Malheureusement, en l’absence de culture démocratique « spontanée », toute nouvelle organisation constitutionnelle risque fort de faire la part belle aux confréries islamistes. La difficulté à redistribuer une manne économique inexistante en direction des classes méritantes est le principal obstacle à l’assainissement du régime politique.
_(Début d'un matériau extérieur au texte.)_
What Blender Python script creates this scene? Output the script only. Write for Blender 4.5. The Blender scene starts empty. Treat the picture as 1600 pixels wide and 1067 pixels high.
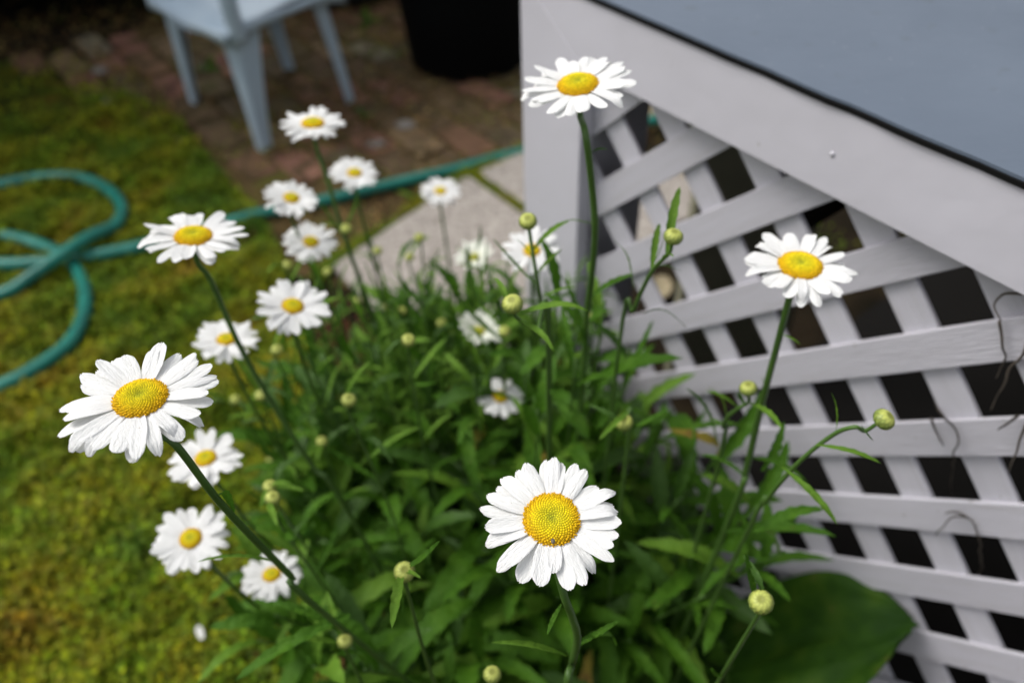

Elle laissera aux "minorités actives" islamistes l'opportunité d'envenimer la scène politique encore et encore, jusqu'à ce qu'elle parvienne à leurs fins...
Les Occidentaux, plutôt que d’engager les paris, les bras croisés, feraient bien de s’interroger sur les solutions urgentes à une telle impasse.
Contre la peste ou le choléra, la neutralisation des Frères Musulmans et de leurs alliés infiltrés depuis Gaza et Beyrouth, est de première urgence, si et justement parce qu’on voudrait sauver les pousses fragiles de la démocratisation du Proche-Orient.
Sans quoi, c’est bien la thèse du « choc des civilisations » qui sera la vedette des super-productions iraniennes dans la région, dans des temps que l’on ne peut que dire : proches, dans ce, décidément, très Proche...- Orient.